Written exercise: Take the data that follows and retype it word for word.

Given information:
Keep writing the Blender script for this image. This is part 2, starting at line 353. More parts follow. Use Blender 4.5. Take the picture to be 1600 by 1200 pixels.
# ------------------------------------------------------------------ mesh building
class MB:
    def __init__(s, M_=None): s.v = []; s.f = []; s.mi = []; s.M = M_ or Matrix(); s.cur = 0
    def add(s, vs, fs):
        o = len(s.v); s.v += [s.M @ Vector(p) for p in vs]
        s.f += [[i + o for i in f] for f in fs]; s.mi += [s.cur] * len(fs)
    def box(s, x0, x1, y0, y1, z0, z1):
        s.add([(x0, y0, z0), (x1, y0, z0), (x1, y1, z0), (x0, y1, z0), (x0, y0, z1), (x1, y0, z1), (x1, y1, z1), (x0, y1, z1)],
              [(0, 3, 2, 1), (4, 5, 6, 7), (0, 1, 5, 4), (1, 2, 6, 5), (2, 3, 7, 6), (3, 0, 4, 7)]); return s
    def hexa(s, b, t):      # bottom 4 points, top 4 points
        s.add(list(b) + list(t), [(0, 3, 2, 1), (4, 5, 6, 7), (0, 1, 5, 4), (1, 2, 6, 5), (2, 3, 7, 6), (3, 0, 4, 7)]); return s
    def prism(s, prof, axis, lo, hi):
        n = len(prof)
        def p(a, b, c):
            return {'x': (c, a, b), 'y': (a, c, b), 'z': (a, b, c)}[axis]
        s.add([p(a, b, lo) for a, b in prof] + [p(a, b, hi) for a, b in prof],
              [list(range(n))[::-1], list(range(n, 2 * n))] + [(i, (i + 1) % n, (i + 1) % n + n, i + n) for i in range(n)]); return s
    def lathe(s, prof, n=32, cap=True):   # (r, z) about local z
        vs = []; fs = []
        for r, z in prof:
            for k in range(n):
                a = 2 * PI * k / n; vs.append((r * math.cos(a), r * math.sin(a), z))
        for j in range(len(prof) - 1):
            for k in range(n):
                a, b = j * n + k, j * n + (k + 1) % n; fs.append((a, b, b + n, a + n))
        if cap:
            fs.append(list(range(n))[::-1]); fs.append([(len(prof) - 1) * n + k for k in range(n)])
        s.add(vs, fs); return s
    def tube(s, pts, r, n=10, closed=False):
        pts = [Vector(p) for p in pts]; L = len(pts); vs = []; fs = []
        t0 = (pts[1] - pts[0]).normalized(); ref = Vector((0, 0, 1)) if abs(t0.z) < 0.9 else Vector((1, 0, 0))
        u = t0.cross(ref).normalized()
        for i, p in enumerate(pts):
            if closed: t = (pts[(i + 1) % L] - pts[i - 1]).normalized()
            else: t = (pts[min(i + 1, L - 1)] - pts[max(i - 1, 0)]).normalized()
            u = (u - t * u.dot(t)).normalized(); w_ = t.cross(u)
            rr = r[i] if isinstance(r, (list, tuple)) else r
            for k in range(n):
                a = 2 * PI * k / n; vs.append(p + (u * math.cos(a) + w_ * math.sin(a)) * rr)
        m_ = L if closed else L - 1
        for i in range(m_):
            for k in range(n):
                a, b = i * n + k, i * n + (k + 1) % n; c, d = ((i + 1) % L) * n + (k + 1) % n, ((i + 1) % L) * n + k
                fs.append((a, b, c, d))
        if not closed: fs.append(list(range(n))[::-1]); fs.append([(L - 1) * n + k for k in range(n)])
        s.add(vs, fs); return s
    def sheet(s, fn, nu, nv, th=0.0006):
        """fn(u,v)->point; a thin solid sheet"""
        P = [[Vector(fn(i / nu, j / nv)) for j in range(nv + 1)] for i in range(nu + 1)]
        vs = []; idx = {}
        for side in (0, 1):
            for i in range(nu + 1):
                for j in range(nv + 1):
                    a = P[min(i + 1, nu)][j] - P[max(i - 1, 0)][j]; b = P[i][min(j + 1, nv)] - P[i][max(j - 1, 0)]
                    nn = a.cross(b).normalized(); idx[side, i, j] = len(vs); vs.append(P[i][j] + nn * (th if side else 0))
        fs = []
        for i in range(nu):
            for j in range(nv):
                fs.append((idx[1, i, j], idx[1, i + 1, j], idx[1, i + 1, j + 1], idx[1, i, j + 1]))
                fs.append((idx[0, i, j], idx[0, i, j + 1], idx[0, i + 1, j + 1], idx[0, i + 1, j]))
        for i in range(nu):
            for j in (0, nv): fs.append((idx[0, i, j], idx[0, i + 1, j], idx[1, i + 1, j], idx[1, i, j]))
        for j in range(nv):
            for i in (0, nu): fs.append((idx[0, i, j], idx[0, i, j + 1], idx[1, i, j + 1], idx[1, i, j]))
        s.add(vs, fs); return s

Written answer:
Keep writing the Blender script for this image. This is part 2, starting at line 353. More parts follow. Use Blender 4.5. Take the picture to be 1600 by 1200 pixels.
# ------------------------------------------------------------------ mesh building
class MB:
    def __init__(s, M_=None): s.v = []; s.f = []; s.mi = []; s.M = M_ or Matrix(); s.cur = 0
    def add(s, vs, fs):
        o = len(s.v); s.v += [s.M @ Vector(p) for p in vs]
        s.f += [[i + o for i in f] for f in fs]; s.mi += [s.cur] * len(fs)
    def box(s, x0, x1, y0, y1, z0, z1):
        s.add([(x0, y0, z0), (x1, y0, z0), (x1, y1, z0), (x0, y1, z0), (x0, y0, z1), (x1, y0, z1), (x1, y1, z1), (x0, y1, z1)],
              [(0, 3, 2, 1), (4, 5, 6, 7), (0, 1, 5, 4), (1, 2, 6, 5), (2, 3, 7, 6), (3, 0, 4, 7)]); return s
    def hexa(s, b, t):      # bottom 4 points, top 4 points
        s.add(list(b) + list(t), [(0, 3, 2, 1), (4, 5, 6, 7), (0, 1, 5, 4), (1, 2, 6, 5), (2, 3, 7, 6), (3, 0, 4, 7)]); return s
    def prism(s, prof, axis, lo, hi):
        n = len(prof)
        def p(a, b, c):
            return {'x': (c, a, b), 'y': (a, c, b), 'z': (a, b, c)}[axis]
        s.add([p(a, b, lo) for a, b in prof] + [p(a, b, hi) for a, b in prof],
              [list(range(n))[::-1], list(range(n, 2 * n))] + [(i, (i + 1) % n, (i + 1) % n + n, i + n) for i in range(n)]); return s
    def lathe(s, prof, n=32, cap=True):   # (r, z) about local z
        vs = []; fs = []
        for r, z in prof:
            for k in range(n):
                a = 2 * PI * k / n; vs.append((r * math.cos(a), r * math.sin(a), z))
        for j in range(len(prof) - 1):
            for k in range(n):
                a, b = j * n + k, j * n + (k + 1) % n; fs.append((a, b, b + n, a + n))
        if cap:
            fs.append(list(range(n))[::-1]); fs.append([(len(prof) - 1) * n + k for k in range(n)])
        s.add(vs, fs); return s
    def tube(s, pts, r, n=10, closed=False):
        pts = [Vector(p) for p in pts]; L = len(pts); vs = []; fs = []
        t0 = (pts[1] - pts[0]).normalized(); ref = Vector((0, 0, 1)) if abs(t0.z) < 0.9 else Vector((1, 0, 0))
        u = t0.cross(ref).normalized()
        for i, p in enumerate(pts):
            if closed: t = (pts[(i + 1) % L] - pts[i - 1]).normalized()
            else: t = (pts[min(i + 1, L - 1)] - pts[max(i - 1, 0)]).normalized()
            u = (u - t * u.dot(t)).normalized(); w_ = t.cross(u)
            rr = r[i] if isinstance(r, (list, tuple)) else r
            for k in range(n):
                a = 2 * PI * k / n; vs.append(p + (u * math.cos(a) + w_ * math.sin(a)) * rr)
        m_ = L if closed else L - 1
        for i in range(m_):
            for k in range(n):
                a, b = i * n + k, i * n + (k + 1) % n; c, d = ((i + 1) % L) * n + (k + 1) % n, ((i + 1) % L) * n + k
                fs.append((a, b, c, d))
        if not closed: fs.append(list(range(n))[::-1]); fs.append([(L - 1) * n + k for k in range(n)])
        s.add(vs, fs); return s
    def sheet(s, fn, nu, nv, th=0.0006):
        """fn(u,v)->point; a thin solid sheet"""
        P = [[Vector(fn(i / nu, j / nv)) for j in range(nv + 1)] for i in range(nu + 1)]
        vs = []; idx = {}
        for side in (0, 1):
            for i in range(nu + 1):
                for j in range(nv + 1):
                    a = P[min(i + 1, nu)][j] - P[max(i - 1, 0)][j]; b = P[i][min(j + 1, nv)] - P[i][max(j - 1, 0)]
                    nn = a.cross(b).normalized(); idx[side, i, j] = len(vs); vs.append(P[i][j] + nn * (th if side else 0))
        fs = []
        for i in range(nu):
            for j in range(nv):
                fs.append((idx[1, i, j], idx[1, i + 1, j], idx[1, i + 1, j + 1], idx[1, i, j + 1]))
                fs.append((idx[0, i, j], idx[0, i, j + 1], idx[0, i + 1, j + 1], idx[0, i + 1, j]))
        for i in range(nu):
            for j in (0, nv): fs.append((idx[0, i, j], idx[0, i + 1, j], idx[1, i + 1, j], idx[1, i, j]))
        for j in range(nv):
            for i in (0, nu): fs.append((idx[0, i, j], idx[0, i, j + 1], idx[1, i, j + 1], idx[1, i, j]))
        s.add(vs, fs); return s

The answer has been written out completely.